#### Data

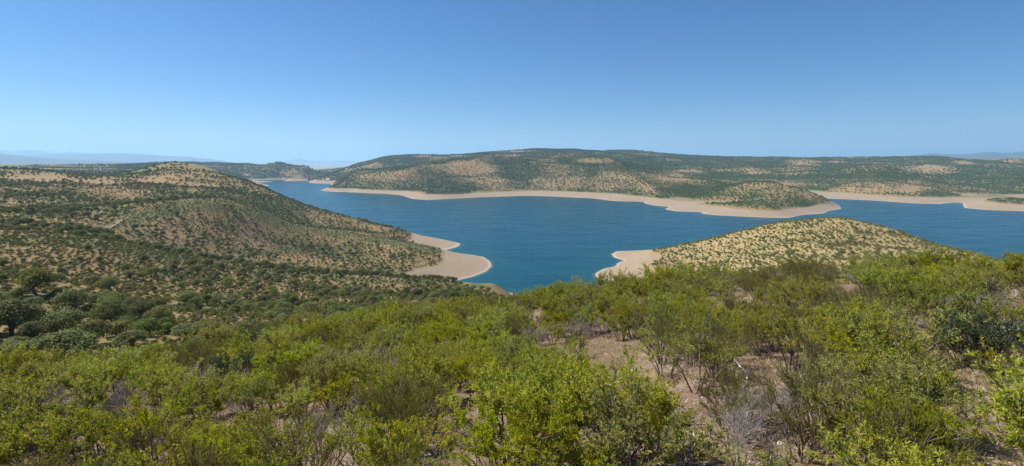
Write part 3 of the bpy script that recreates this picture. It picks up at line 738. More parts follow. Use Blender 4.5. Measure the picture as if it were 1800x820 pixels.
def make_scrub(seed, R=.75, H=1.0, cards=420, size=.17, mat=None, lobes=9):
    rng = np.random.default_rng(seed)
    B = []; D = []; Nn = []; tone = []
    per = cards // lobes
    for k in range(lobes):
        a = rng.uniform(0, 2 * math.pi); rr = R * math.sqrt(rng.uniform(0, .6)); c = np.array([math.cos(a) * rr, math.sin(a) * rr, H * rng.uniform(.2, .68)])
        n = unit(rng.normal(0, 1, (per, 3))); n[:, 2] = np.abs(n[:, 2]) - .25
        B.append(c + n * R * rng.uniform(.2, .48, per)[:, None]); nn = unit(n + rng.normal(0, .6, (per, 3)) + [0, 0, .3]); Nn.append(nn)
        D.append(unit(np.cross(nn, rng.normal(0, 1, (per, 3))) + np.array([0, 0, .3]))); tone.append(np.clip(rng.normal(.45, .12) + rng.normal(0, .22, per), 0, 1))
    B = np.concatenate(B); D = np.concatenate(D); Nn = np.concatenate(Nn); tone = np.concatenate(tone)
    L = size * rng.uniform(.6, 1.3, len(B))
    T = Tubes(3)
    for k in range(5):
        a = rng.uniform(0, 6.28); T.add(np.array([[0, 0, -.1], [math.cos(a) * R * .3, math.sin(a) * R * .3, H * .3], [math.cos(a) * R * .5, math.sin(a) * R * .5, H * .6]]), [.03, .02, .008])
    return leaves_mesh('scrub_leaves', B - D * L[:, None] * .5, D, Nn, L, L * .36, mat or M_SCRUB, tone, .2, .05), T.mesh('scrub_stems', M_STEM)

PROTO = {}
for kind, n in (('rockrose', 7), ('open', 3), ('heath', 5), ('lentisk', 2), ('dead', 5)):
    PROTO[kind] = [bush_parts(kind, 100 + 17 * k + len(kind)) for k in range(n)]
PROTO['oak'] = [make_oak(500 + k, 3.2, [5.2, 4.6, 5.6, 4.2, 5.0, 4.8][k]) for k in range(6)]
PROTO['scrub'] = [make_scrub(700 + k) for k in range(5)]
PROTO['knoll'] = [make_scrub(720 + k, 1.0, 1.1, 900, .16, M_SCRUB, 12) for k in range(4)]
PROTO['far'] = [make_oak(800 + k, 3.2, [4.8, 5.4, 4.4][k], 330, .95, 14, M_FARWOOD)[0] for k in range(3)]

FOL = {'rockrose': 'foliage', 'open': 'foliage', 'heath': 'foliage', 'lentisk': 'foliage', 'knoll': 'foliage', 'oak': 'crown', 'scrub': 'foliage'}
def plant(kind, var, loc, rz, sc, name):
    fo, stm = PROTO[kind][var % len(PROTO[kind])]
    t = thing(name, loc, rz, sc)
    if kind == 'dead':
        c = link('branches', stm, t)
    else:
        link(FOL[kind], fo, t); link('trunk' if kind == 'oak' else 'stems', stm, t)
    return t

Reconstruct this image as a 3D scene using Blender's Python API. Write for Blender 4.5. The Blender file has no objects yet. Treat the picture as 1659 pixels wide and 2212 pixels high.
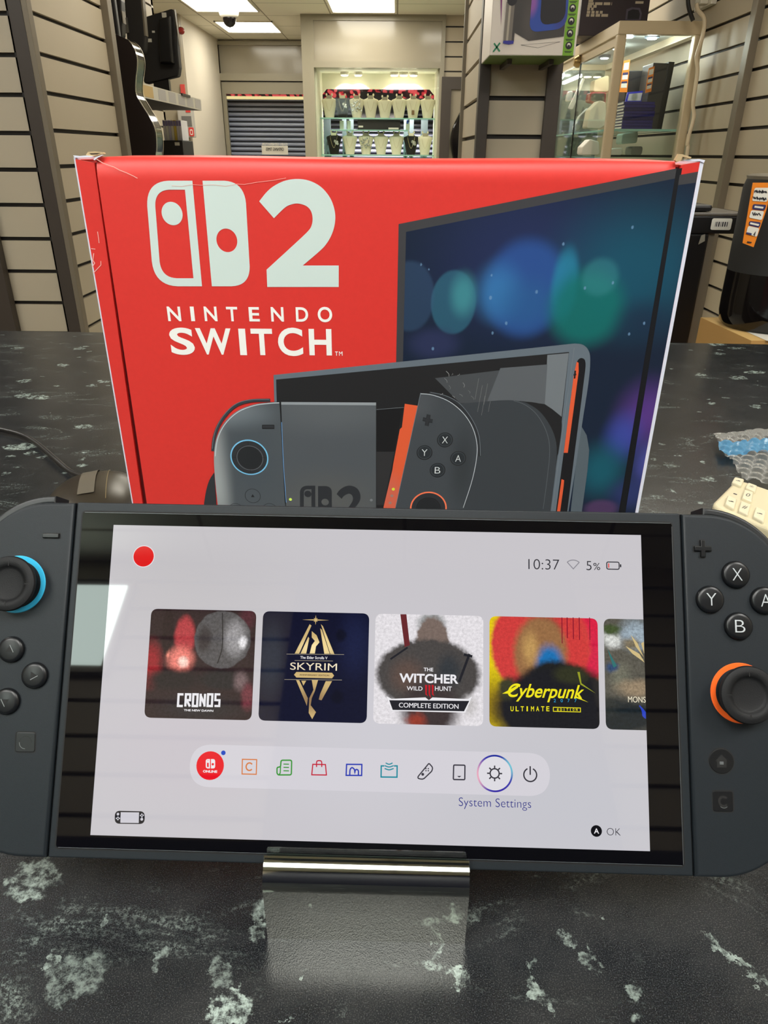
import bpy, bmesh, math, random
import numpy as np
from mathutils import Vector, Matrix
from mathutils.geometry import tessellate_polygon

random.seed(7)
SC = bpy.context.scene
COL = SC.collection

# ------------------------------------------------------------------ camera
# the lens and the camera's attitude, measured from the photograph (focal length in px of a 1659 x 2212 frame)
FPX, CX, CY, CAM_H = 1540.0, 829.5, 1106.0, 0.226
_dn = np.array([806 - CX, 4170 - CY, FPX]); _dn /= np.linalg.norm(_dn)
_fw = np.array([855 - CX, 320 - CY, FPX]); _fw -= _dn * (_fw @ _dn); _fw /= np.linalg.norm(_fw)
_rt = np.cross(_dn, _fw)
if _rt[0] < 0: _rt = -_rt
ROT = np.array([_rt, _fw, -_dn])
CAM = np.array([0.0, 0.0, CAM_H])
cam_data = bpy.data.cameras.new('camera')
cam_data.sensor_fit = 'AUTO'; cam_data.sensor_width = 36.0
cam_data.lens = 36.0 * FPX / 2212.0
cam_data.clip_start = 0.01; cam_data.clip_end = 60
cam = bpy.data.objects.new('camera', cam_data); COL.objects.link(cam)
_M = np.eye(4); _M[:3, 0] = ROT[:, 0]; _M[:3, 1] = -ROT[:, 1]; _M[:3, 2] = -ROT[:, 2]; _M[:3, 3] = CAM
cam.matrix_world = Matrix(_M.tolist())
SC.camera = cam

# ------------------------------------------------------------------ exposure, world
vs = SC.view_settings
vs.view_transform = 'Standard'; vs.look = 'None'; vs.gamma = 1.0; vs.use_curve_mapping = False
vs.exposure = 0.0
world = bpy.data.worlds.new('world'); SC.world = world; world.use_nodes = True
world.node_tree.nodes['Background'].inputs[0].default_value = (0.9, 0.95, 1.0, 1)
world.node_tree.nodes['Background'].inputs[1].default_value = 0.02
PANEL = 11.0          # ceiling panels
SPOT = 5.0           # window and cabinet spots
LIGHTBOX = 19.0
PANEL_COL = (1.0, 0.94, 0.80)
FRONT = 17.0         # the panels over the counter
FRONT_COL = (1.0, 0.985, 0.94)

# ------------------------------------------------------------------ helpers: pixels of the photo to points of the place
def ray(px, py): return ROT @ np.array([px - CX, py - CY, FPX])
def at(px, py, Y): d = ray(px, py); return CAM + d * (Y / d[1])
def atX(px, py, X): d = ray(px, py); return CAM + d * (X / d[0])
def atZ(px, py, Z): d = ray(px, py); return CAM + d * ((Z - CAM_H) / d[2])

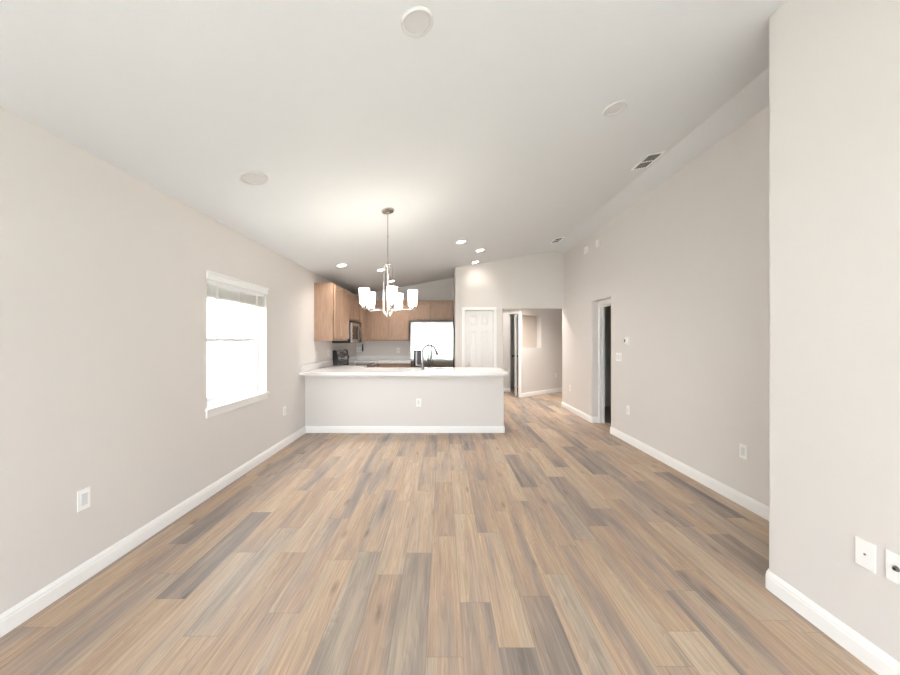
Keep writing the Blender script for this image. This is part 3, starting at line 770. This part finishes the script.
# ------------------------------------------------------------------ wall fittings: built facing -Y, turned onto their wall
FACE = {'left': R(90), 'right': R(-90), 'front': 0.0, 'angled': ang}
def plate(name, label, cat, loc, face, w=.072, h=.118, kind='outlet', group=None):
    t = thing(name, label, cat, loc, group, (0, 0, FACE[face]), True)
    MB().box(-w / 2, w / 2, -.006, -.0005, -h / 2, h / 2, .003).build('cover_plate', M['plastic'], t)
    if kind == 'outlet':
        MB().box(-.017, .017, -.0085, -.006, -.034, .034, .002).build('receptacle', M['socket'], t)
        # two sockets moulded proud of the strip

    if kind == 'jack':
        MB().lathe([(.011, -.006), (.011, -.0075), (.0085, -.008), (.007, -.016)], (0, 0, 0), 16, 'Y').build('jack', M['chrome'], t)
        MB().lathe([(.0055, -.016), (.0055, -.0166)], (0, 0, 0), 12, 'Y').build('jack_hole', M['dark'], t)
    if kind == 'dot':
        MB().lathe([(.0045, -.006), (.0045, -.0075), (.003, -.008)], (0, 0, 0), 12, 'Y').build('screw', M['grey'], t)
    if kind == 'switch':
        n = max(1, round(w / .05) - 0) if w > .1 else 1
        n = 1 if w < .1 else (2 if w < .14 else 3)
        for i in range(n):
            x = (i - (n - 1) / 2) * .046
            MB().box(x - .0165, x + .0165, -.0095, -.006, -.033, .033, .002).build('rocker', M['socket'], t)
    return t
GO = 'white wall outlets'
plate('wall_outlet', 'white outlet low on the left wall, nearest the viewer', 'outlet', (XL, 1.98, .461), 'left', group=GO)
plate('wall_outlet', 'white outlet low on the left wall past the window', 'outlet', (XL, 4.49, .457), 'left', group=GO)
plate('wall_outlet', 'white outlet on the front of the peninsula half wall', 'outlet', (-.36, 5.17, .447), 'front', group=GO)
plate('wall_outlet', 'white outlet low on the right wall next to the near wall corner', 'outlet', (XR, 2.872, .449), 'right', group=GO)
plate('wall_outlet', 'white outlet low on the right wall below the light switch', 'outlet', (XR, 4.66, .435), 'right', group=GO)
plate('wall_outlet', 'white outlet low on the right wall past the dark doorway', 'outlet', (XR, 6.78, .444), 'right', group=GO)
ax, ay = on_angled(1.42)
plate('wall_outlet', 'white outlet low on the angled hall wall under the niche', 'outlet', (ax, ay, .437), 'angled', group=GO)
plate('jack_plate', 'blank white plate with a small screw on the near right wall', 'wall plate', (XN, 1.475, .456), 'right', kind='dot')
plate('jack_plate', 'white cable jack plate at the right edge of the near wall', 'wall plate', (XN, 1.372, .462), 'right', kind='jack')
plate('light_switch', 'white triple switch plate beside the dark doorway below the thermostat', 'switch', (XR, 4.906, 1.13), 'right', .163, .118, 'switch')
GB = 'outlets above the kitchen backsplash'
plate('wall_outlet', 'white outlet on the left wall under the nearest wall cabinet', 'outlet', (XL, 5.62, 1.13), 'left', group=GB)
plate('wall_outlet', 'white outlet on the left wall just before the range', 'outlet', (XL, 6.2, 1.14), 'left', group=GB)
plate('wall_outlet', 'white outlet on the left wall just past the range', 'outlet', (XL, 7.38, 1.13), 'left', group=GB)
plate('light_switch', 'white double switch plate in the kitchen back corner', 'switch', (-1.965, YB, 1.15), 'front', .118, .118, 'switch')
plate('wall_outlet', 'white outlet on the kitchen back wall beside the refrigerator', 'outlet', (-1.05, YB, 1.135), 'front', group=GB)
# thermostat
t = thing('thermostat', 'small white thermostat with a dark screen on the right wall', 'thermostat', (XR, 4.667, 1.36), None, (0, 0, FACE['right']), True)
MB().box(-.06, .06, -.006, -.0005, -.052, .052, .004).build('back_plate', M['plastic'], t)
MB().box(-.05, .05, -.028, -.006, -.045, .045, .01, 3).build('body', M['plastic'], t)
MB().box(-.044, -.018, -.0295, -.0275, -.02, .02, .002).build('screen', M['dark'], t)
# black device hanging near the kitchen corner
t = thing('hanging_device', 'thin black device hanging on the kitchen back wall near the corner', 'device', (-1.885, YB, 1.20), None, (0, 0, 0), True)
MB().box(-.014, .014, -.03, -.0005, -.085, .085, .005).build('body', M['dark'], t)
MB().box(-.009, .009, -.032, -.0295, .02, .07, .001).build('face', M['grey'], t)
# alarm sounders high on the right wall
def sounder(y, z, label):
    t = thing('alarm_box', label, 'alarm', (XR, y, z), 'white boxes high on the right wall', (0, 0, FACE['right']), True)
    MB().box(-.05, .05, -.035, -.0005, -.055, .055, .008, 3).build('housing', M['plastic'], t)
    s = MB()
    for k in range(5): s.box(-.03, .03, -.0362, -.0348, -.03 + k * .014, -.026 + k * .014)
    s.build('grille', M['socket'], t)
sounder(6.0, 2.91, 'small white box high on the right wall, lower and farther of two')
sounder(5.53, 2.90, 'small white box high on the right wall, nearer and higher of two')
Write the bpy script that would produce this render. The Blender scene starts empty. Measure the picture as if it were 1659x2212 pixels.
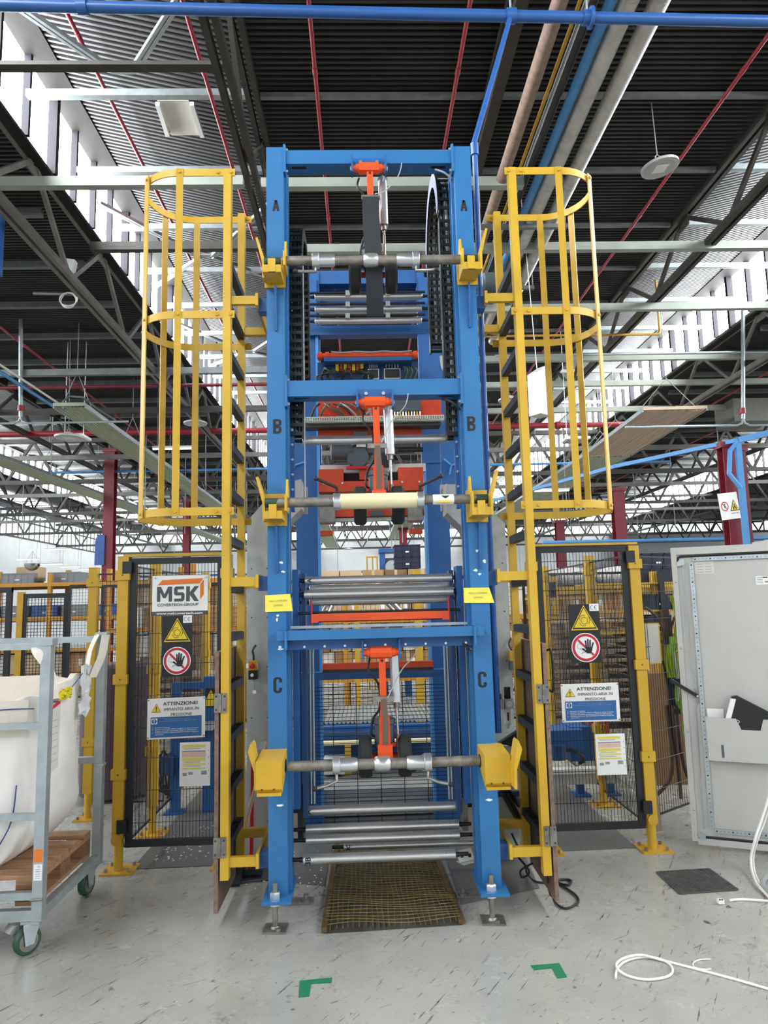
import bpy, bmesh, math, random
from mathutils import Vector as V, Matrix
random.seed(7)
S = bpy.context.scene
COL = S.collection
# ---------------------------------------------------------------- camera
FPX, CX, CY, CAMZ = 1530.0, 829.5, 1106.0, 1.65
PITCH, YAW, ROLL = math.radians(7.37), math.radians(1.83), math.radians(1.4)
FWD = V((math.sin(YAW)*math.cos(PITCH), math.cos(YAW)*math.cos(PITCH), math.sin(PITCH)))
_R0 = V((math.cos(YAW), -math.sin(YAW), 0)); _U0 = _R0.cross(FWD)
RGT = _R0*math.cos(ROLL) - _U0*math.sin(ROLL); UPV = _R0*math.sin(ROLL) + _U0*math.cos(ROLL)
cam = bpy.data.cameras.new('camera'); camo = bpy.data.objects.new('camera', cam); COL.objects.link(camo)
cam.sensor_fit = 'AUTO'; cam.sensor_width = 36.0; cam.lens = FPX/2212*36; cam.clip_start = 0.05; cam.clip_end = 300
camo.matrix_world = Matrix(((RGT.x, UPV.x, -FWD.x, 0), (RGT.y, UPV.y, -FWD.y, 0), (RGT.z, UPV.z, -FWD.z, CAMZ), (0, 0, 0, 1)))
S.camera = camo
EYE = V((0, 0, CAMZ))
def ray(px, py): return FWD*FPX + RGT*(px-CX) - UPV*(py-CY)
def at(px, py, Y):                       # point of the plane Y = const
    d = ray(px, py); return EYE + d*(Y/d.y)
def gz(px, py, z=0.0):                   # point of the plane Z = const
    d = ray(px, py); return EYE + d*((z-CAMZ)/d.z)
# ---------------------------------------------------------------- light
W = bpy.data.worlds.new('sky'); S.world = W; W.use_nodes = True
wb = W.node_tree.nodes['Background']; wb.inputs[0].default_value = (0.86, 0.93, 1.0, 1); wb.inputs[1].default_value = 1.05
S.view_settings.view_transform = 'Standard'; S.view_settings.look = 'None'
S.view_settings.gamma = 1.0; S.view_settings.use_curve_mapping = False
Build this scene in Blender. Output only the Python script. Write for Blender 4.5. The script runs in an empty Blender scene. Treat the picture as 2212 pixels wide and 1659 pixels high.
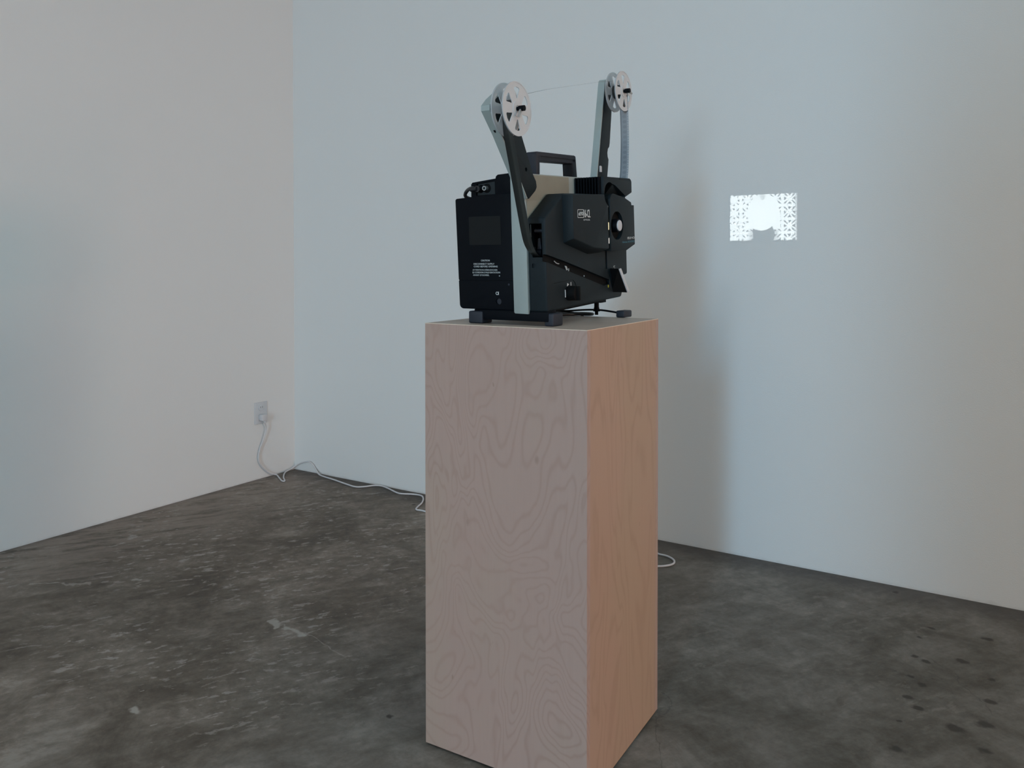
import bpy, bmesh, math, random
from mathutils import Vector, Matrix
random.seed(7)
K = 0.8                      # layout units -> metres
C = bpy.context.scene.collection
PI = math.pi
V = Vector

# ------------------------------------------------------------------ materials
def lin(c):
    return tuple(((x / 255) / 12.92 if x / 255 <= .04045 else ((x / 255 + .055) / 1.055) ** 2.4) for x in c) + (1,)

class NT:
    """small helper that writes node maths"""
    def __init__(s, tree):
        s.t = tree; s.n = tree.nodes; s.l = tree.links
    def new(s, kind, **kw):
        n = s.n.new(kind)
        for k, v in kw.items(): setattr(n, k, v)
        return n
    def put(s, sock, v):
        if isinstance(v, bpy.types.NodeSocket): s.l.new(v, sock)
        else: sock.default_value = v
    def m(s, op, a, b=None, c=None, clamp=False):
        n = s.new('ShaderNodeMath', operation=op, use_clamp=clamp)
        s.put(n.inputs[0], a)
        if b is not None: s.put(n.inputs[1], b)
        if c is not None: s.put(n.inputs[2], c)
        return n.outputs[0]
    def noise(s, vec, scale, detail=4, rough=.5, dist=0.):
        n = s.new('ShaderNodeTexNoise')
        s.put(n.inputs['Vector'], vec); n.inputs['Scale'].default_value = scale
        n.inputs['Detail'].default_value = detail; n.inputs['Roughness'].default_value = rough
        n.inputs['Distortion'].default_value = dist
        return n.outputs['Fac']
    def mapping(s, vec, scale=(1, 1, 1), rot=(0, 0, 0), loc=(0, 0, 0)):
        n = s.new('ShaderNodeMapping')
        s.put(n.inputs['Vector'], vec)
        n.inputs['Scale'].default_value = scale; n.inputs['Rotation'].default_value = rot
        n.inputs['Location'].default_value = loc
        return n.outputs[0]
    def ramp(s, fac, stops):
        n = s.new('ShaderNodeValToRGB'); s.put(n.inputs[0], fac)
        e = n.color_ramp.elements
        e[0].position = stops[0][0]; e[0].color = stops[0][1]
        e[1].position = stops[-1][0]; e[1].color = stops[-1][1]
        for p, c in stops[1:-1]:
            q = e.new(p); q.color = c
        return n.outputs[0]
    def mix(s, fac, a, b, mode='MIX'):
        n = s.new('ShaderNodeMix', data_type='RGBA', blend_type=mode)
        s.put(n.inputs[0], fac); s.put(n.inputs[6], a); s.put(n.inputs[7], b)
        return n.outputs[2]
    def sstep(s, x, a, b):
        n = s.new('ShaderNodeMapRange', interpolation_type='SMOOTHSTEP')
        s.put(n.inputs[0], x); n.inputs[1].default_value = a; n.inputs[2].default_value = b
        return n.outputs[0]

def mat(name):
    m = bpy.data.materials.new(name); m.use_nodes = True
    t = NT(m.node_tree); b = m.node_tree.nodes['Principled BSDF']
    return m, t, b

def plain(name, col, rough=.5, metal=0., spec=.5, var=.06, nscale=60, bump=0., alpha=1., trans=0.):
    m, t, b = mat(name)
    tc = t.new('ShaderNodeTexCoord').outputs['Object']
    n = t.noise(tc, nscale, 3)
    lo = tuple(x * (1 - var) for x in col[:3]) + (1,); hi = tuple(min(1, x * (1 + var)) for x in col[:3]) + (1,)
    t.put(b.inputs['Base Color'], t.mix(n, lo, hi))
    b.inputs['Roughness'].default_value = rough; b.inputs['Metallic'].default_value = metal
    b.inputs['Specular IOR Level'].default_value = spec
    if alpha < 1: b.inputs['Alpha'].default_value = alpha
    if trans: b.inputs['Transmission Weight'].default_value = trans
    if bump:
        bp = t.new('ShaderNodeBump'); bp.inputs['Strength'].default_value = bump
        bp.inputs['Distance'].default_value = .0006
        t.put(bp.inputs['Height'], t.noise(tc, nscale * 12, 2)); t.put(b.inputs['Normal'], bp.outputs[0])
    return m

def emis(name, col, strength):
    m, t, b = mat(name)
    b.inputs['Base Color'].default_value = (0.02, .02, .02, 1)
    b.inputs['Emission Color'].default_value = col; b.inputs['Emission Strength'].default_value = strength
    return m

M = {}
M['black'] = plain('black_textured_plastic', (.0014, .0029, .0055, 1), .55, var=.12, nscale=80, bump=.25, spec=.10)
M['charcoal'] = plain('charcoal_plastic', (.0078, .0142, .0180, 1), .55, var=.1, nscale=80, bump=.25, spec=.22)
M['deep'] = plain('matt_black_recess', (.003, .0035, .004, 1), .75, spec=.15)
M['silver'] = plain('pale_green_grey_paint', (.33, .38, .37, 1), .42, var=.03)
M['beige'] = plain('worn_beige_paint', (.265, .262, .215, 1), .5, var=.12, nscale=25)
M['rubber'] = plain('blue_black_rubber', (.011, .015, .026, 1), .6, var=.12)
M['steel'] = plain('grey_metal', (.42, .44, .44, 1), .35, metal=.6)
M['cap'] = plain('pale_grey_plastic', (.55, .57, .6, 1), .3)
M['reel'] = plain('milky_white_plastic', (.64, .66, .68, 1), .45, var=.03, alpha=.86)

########

Brief -
Any pictures should be left out. Reproduce every line from the one holding "Write the bpy" down to the one holding "S.view_settings.gamma = 1.0;", both of those lines included.

Reply to the task -
Write the bpy script that would produce this render. The Blender scene starts empty. Measure the picture as if it were 1659x2212 pixels.
import bpy, bmesh, math, random
from mathutils import Vector as V, Matrix
random.seed(7)
S = bpy.context.scene
COL = S.collection
# ---------------------------------------------------------------- camera
FPX, CX, CY, CAMZ = 1530.0, 829.5, 1106.0, 1.65
PITCH, YAW, ROLL = math.radians(7.37), math.radians(1.83), math.radians(1.4)
FWD = V((math.sin(YAW)*math.cos(PITCH), math.cos(YAW)*math.cos(PITCH), math.sin(PITCH)))
_R0 = V((math.cos(YAW), -math.sin(YAW), 0)); _U0 = _R0.cross(FWD)
RGT = _R0*math.cos(ROLL) - _U0*math.sin(ROLL); UPV = _R0*math.sin(ROLL) + _U0*math.cos(ROLL)
cam = bpy.data.cameras.new('camera'); camo = bpy.data.objects.new('camera', cam); COL.objects.link(camo)
cam.sensor_fit = 'AUTO'; cam.sensor_width = 36.0; cam.lens = FPX/2212*36; cam.clip_start = 0.05; cam.clip_end = 300
camo.matrix_world = Matrix(((RGT.x, UPV.x, -FWD.x, 0), (RGT.y, UPV.y, -FWD.y, 0), (RGT.z, UPV.z, -FWD.z, CAMZ), (0, 0, 0, 1)))
S.camera = camo
EYE = V((0, 0, CAMZ))
def ray(px, py): return FWD*FPX + RGT*(px-CX) - UPV*(py-CY)
def at(px, py, Y):                       # point of the plane Y = const
    d = ray(px, py); return EYE + d*(Y/d.y)
def gz(px, py, z=0.0):                   # point of the plane Z = const
    d = ray(px, py); return EYE + d*((z-CAMZ)/d.z)
# ---------------------------------------------------------------- light
W = bpy.data.worlds.new('sky'); S.world = W; W.use_nodes = True
wb = W.node_tree.nodes['Background']; wb.inputs[0].default_value = (0.86, 0.93, 1.0, 1); wb.inputs[1].default_value = 1.05
S.view_settings.view_transform = 'Standard'; S.view_settings.look = 'None'
S.view_settings.gamma = 1.0; S.view_settings.use_curve_mapping = False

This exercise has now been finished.